EXERCISE: Transcribe everything in the data word for word. Pictures are left out.
## BEGIN
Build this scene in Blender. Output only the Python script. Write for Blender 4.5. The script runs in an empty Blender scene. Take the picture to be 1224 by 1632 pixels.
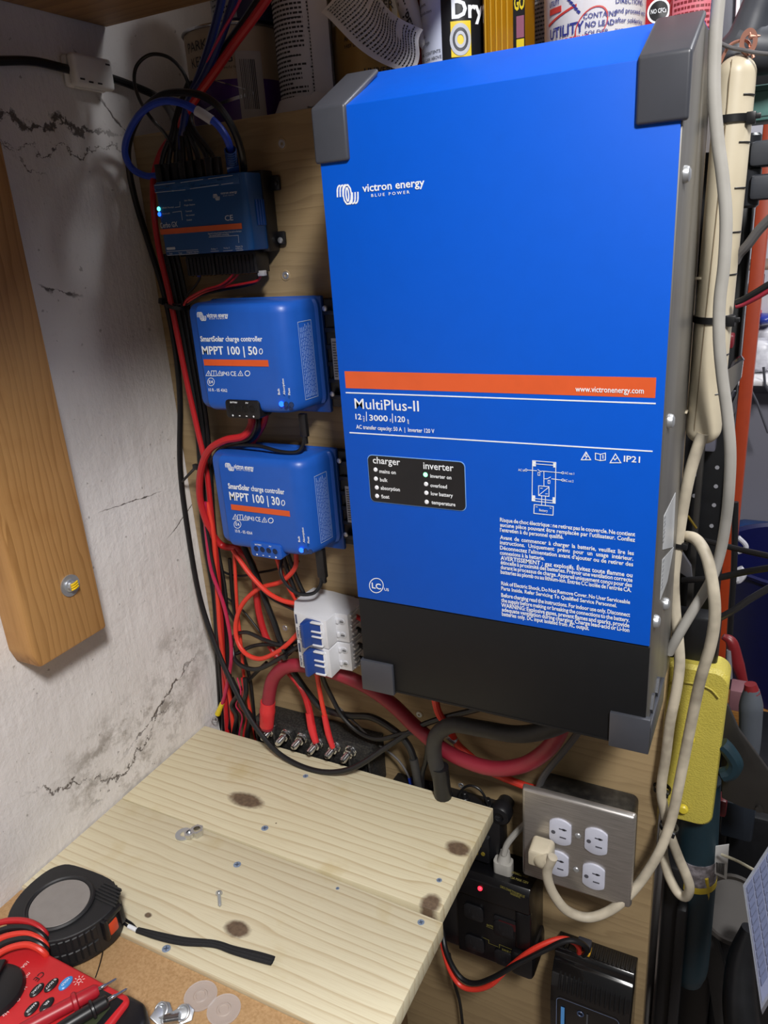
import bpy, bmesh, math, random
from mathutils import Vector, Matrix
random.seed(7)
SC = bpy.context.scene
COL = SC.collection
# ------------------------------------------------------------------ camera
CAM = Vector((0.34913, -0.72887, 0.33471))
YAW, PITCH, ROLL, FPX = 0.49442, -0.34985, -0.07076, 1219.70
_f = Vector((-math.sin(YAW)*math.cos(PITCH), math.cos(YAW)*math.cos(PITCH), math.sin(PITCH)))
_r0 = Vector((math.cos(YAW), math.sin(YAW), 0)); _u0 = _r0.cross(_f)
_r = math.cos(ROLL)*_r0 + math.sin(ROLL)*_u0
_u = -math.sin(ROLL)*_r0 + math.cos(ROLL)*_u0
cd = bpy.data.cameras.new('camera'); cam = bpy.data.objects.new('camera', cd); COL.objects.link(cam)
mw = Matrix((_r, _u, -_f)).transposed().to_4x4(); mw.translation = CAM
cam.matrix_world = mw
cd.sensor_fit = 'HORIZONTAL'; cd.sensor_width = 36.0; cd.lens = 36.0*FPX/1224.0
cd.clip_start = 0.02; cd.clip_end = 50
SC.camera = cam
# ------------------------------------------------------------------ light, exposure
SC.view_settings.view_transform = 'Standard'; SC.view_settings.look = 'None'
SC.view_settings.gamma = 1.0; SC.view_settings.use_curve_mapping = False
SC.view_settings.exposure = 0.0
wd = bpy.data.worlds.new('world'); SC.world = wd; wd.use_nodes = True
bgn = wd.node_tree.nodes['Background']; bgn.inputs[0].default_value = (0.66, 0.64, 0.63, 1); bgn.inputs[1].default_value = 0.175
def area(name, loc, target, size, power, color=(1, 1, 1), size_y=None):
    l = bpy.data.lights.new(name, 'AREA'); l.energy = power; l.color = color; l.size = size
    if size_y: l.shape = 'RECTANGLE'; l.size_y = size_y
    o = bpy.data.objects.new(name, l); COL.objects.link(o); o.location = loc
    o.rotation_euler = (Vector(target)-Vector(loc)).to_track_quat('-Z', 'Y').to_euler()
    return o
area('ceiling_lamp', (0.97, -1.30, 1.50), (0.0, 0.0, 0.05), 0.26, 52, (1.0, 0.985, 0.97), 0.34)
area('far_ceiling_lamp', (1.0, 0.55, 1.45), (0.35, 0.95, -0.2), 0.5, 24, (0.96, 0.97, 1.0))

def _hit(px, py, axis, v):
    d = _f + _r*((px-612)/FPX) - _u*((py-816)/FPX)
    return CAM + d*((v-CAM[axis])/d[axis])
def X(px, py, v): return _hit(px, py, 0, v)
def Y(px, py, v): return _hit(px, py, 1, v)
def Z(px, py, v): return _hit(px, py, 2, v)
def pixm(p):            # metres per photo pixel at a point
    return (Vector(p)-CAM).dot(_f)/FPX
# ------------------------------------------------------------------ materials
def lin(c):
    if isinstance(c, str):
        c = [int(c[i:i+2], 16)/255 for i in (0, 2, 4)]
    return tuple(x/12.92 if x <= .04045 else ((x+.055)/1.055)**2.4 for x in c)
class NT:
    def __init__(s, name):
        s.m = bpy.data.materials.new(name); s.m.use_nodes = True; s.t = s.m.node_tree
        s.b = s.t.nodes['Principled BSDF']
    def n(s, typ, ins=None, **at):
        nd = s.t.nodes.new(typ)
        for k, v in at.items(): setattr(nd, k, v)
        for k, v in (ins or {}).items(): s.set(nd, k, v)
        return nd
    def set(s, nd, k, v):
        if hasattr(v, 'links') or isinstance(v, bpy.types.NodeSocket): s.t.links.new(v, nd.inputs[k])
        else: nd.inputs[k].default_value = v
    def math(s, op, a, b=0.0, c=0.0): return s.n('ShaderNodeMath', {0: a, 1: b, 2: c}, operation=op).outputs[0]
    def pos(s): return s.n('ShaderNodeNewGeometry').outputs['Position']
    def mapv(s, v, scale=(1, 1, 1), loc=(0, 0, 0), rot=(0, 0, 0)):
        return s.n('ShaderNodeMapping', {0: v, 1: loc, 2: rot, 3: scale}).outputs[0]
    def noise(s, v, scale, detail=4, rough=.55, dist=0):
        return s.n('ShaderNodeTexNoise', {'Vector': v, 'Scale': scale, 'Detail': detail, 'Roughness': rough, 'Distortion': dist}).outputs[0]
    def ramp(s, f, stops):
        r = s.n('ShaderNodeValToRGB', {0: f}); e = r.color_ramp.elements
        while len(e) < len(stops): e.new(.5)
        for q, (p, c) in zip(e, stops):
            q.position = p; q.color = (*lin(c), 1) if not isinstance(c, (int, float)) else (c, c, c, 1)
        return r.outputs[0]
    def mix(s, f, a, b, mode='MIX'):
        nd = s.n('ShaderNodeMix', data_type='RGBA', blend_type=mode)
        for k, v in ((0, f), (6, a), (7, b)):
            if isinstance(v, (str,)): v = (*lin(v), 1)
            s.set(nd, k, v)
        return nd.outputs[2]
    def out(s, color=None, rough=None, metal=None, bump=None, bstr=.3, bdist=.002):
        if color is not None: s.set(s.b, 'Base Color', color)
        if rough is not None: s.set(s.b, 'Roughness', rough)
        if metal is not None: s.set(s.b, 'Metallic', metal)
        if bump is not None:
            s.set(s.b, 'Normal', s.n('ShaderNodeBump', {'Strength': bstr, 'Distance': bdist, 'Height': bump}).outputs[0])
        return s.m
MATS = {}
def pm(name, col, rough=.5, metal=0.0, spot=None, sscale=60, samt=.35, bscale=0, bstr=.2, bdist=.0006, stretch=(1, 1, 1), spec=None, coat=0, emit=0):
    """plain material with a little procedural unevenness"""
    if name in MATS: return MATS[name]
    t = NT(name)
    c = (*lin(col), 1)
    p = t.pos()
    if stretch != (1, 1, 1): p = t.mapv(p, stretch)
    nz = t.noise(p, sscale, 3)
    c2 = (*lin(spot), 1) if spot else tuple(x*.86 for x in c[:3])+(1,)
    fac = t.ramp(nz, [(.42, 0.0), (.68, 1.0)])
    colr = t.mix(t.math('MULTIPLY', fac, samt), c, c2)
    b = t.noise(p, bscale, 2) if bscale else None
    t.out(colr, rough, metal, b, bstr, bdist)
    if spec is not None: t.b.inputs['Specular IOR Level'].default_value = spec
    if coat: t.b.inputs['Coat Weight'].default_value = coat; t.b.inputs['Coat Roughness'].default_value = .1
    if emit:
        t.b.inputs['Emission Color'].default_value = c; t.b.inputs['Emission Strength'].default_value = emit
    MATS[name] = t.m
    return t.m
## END
SOLUTION FOR THIS TASK:
Build this scene in Blender. Output only the Python script. Write for Blender 4.5. The script runs in an empty Blender scene. Take the picture to be 1224 by 1632 pixels.
import bpy, bmesh, math, random
from mathutils import Vector, Matrix
random.seed(7)
SC = bpy.context.scene
COL = SC.collection
# ------------------------------------------------------------------ camera
CAM = Vector((0.34913, -0.72887, 0.33471))
YAW, PITCH, ROLL, FPX = 0.49442, -0.34985, -0.07076, 1219.70
_f = Vector((-math.sin(YAW)*math.cos(PITCH), math.cos(YAW)*math.cos(PITCH), math.sin(PITCH)))
_r0 = Vector((math.cos(YAW), math.sin(YAW), 0)); _u0 = _r0.cross(_f)
_r = math.cos(ROLL)*_r0 + math.sin(ROLL)*_u0
_u = -math.sin(ROLL)*_r0 + math.cos(ROLL)*_u0
cd = bpy.data.cameras.new('camera'); cam = bpy.data.objects.new('camera', cd); COL.objects.link(cam)
mw = Matrix((_r, _u, -_f)).transposed().to_4x4(); mw.translation = CAM
cam.matrix_world = mw
cd.sensor_fit = 'HORIZONTAL'; cd.sensor_width = 36.0; cd.lens = 36.0*FPX/1224.0
cd.clip_start = 0.02; cd.clip_end = 50
SC.camera = cam
# ------------------------------------------------------------------ light, exposure
SC.view_settings.view_transform = 'Standard'; SC.view_settings.look = 'None'
SC.view_settings.gamma = 1.0; SC.view_settings.use_curve_mapping = False
SC.view_settings.exposure = 0.0
wd = bpy.data.worlds.new('world'); SC.world = wd; wd.use_nodes = True
bgn = wd.node_tree.nodes['Background']; bgn.inputs[0].default_value = (0.66, 0.64, 0.63, 1); bgn.inputs[1].default_value = 0.175
def area(name, loc, target, size, power, color=(1, 1, 1), size_y=None):
    l = bpy.data.lights.new(name, 'AREA'); l.energy = power; l.color = color; l.size = size
    if size_y: l.shape = 'RECTANGLE'; l.size_y = size_y
    o = bpy.data.objects.new(name, l); COL.objects.link(o); o.location = loc
    o.rotation_euler = (Vector(target)-Vector(loc)).to_track_quat('-Z', 'Y').to_euler()
    return o
area('ceiling_lamp', (0.97, -1.30, 1.50), (0.0, 0.0, 0.05), 0.26, 52, (1.0, 0.985, 0.97), 0.34)
area('far_ceiling_lamp', (1.0, 0.55, 1.45), (0.35, 0.95, -0.2), 0.5, 24, (0.96, 0.97, 1.0))

def _hit(px, py, axis, v):
    d = _f + _r*((px-612)/FPX) - _u*((py-816)/FPX)
    return CAM + d*((v-CAM[axis])/d[axis])
def X(px, py, v): return _hit(px, py, 0, v)
def Y(px, py, v): return _hit(px, py, 1, v)
def Z(px, py, v): return _hit(px, py, 2, v)
def pixm(p):            # metres per photo pixel at a point
    return (Vector(p)-CAM).dot(_f)/FPX
# ------------------------------------------------------------------ materials
def lin(c):
    if isinstance(c, str):
        c = [int(c[i:i+2], 16)/255 for i in (0, 2, 4)]
    return tuple(x/12.92 if x <= .04045 else ((x+.055)/1.055)**2.4 for x in c)
class NT:
    def __init__(s, name):
        s.m = bpy.data.materials.new(name); s.m.use_nodes = True; s.t = s.m.node_tree
        s.b = s.t.nodes['Principled BSDF']
    def n(s, typ, ins=None, **at):
        nd = s.t.nodes.new(typ)
        for k, v in at.items(): setattr(nd, k, v)
        for k, v in (ins or {}).items(): s.set(nd, k, v)
        return nd
    def set(s, nd, k, v):
        if hasattr(v, 'links') or isinstance(v, bpy.types.NodeSocket): s.t.links.new(v, nd.inputs[k])
        else: nd.inputs[k].default_value = v
    def math(s, op, a, b=0.0, c=0.0): return s.n('ShaderNodeMath', {0: a, 1: b, 2: c}, operation=op).outputs[0]
    def pos(s): return s.n('ShaderNodeNewGeometry').outputs['Position']
    def mapv(s, v, scale=(1, 1, 1), loc=(0, 0, 0), rot=(0, 0, 0)):
        return s.n('ShaderNodeMapping', {0: v, 1: loc, 2: rot, 3: scale}).outputs[0]
    def noise(s, v, scale, detail=4, rough=.55, dist=0):
        return s.n('ShaderNodeTexNoise', {'Vector': v, 'Scale': scale, 'Detail': detail, 'Roughness': rough, 'Distortion': dist}).outputs[0]
    def ramp(s, f, stops):
        r = s.n('ShaderNodeValToRGB', {0: f}); e = r.color_ramp.elements
        while len(e) < len(stops): e.new(.5)
        for q, (p, c) in zip(e, stops):
            q.position = p; q.color = (*lin(c), 1) if not isinstance(c, (int, float)) else (c, c, c, 1)
        return r.outputs[0]
    def mix(s, f, a, b, mode='MIX'):
        nd = s.n('ShaderNodeMix', data_type='RGBA', blend_type=mode)
        for k, v in ((0, f), (6, a), (7, b)):
            if isinstance(v, (str,)): v = (*lin(v), 1)
            s.set(nd, k, v)
        return nd.outputs[2]
    def out(s, color=None, rough=None, metal=None, bump=None, bstr=.3, bdist=.002):
        if color is not None: s.set(s.b, 'Base Color', color)
        if rough is not None: s.set(s.b, 'Roughness', rough)
        if metal is not None: s.set(s.b, 'Metallic', metal)
        if bump is not None:
            s.set(s.b, 'Normal', s.n('ShaderNodeBump', {'Strength': bstr, 'Distance': bdist, 'Height': bump}).outputs[0])
        return s.m
MATS = {}
def pm(name, col, rough=.5, metal=0.0, spot=None, sscale=60, samt=.35, bscale=0, bstr=.2, bdist=.0006, stretch=(1, 1, 1), spec=None, coat=0, emit=0):
    """plain material with a little procedural unevenness"""
    if name in MATS: return MATS[name]
    t = NT(name)
    c = (*lin(col), 1)
    p = t.pos()
    if stretch != (1, 1, 1): p = t.mapv(p, stretch)
    nz = t.noise(p, sscale, 3)
    c2 = (*lin(spot), 1) if spot else tuple(x*.86 for x in c[:3])+(1,)
    fac = t.ramp(nz, [(.42, 0.0), (.68, 1.0)])
    colr = t.mix(t.math('MULTIPLY', fac, samt), c, c2)
    b = t.noise(p, bscale, 2) if bscale else None
    t.out(colr, rough, metal, b, bstr, bdist)
    if spec is not None: t.b.inputs['Specular IOR Level'].default_value = spec
    if coat: t.b.inputs['Coat Weight'].default_value = coat; t.b.inputs['Coat Roughness'].default_value = .1
    if emit:
        t.b.inputs['Emission Color'].default_value = c; t.b.inputs['Emission Strength'].default_value = emit
    MATS[name] = t.m
    return t.m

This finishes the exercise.